What’s in a name? Guest blogger John Borthwick takes a light-hearted look at Pattaya’s possible origins.
On 29th June 1959, or 29 April 1961, four — or five — US Army trucks rolled into a snoozy fishing village on the Gulf of Thailand, east of Bangkok. The village was Pad Tha Ya, aka Pattaya.
The trucks disgorged a cargo of GI's on leave from fighting in Vietnam. Or perhaps 100 marines from an upcountry base at Nakhon Ratchasima. Or American sailors from nearby Sattahip naval port. Or possibly US fliers from the also nearby U-Tapao airfield. Choose the internet-published creation myth that suits you. Like most assertions made about, or in, Pattaya, the truth is mutable.
Alternatively, Pattaya’s name might derive from the arrival there of Phraya Tak (later King Taksin) in 1767. The place became known as Thap Phraya, meaning the Army of the Phraya.

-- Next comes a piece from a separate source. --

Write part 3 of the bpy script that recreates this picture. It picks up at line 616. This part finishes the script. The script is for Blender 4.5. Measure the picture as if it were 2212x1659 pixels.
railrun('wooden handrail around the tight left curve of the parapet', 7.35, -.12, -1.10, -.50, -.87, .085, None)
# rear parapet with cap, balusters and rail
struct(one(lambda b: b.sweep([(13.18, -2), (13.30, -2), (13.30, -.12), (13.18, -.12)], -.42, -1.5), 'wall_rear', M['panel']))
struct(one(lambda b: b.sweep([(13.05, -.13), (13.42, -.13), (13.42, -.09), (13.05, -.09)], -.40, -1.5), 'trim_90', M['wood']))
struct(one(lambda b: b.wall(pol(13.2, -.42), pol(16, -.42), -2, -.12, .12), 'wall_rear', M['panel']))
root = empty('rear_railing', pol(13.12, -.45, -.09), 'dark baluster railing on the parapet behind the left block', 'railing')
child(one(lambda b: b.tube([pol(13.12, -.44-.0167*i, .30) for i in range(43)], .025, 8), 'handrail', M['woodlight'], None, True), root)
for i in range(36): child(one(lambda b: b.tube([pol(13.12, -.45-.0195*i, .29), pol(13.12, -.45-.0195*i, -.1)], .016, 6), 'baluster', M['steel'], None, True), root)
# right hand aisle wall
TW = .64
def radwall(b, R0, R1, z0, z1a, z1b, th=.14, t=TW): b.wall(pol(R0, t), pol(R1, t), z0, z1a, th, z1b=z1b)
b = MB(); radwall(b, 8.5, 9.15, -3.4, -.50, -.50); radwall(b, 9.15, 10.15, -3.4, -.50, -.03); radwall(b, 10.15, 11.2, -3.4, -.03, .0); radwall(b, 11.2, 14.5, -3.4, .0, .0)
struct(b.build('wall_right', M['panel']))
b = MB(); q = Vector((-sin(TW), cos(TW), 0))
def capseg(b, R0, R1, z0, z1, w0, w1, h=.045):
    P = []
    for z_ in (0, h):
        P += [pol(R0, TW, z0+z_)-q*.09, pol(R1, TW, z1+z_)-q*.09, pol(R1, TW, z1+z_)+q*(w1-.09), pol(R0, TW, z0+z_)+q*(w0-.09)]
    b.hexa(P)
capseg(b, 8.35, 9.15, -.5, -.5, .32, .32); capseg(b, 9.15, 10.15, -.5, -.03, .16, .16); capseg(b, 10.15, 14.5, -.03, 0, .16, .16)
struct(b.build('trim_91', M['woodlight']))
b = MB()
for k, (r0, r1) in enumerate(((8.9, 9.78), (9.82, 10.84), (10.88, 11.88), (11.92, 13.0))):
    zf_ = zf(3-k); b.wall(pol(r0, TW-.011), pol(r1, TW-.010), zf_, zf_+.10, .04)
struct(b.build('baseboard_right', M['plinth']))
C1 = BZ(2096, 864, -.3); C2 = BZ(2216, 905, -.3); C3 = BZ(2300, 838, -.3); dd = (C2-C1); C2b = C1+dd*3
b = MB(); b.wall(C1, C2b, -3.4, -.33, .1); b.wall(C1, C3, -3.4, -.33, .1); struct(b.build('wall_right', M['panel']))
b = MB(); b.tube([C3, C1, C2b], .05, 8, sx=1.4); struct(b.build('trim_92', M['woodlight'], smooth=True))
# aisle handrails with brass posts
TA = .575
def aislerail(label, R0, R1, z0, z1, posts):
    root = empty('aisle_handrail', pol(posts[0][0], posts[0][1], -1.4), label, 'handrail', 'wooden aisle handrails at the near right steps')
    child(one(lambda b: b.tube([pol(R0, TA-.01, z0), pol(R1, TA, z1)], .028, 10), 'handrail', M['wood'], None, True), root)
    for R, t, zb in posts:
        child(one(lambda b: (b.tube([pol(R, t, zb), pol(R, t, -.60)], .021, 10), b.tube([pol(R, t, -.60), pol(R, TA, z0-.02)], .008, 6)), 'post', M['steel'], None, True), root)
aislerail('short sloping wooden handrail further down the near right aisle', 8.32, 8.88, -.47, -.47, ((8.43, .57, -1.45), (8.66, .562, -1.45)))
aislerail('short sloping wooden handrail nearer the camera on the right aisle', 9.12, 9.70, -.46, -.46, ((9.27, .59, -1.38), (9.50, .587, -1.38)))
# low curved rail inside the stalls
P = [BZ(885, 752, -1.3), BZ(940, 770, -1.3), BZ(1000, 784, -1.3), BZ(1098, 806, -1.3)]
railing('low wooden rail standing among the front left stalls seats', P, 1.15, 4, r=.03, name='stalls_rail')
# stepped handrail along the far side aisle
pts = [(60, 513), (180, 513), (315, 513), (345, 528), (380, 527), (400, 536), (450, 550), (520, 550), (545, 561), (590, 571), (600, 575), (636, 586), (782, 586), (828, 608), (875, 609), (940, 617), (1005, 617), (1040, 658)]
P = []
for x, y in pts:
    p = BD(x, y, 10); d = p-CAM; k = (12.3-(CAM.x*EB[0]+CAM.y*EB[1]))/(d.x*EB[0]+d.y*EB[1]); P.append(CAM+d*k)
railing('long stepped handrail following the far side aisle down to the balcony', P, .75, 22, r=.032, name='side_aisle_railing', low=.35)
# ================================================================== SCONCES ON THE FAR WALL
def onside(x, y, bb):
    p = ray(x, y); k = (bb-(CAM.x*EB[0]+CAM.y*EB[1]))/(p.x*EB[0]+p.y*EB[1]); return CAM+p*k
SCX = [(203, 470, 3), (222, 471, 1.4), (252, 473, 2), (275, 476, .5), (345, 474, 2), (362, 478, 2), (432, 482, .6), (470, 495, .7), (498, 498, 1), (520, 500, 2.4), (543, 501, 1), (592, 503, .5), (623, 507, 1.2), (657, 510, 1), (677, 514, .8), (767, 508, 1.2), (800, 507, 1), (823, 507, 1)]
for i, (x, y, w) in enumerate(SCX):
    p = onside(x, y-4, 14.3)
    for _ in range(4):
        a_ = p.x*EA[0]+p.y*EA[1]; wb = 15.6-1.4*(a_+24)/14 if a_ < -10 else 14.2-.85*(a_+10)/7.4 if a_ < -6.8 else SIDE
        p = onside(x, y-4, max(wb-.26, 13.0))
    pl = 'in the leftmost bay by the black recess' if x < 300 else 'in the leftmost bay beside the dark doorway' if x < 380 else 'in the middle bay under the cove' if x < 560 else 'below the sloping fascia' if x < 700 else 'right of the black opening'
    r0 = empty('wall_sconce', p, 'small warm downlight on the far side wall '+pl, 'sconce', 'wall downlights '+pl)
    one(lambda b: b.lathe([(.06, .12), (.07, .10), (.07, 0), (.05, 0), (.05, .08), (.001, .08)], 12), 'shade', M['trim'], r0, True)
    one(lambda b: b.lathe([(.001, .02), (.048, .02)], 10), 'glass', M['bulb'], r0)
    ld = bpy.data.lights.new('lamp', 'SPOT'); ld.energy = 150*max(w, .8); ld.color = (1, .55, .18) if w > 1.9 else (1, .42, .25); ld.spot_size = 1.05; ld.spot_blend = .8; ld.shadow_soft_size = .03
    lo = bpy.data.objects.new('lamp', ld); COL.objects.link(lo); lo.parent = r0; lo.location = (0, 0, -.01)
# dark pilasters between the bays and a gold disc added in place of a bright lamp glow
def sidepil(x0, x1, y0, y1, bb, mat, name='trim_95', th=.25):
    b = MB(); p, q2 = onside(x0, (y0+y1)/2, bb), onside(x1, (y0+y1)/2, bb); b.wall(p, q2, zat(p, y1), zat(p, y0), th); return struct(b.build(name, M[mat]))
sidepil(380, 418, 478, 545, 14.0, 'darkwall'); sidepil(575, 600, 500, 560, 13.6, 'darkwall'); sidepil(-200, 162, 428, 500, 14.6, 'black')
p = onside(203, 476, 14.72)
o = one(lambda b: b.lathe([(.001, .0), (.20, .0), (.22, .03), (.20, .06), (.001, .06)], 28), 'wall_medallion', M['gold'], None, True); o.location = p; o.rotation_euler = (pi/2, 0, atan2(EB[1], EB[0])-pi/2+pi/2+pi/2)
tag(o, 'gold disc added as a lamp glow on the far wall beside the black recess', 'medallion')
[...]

This morphed to Phatthaya, or Pad Tha Ya. Which can also mean (or so we are told) “the wind blowing from the southwest to the northeast at the beginning of the rainy season.”
Any way the wind blows (which doesn’t really matter, as Freddy Mercury noted), Pattaya today hosts over six million visitors a year. Regardless of its origins, Pattaya — aka Sodom-by-Sea or the Gomorrah-of-Tomorrah — now spells “Nightlife”. In fact the town doesn’t really get going until early evening when hundreds of beer bars thronged by chirpy hostesses start to pump up the volume. For a walk on the mildly wild side, stroll down the famous, neon-blazing Walking Street, the heart and groin of Pattaya after dark. Many visitors just pull up a pew and a beer at one of the street-front bars, there to contemplate the nocturnal human zoo in all its beauty and bawdiness.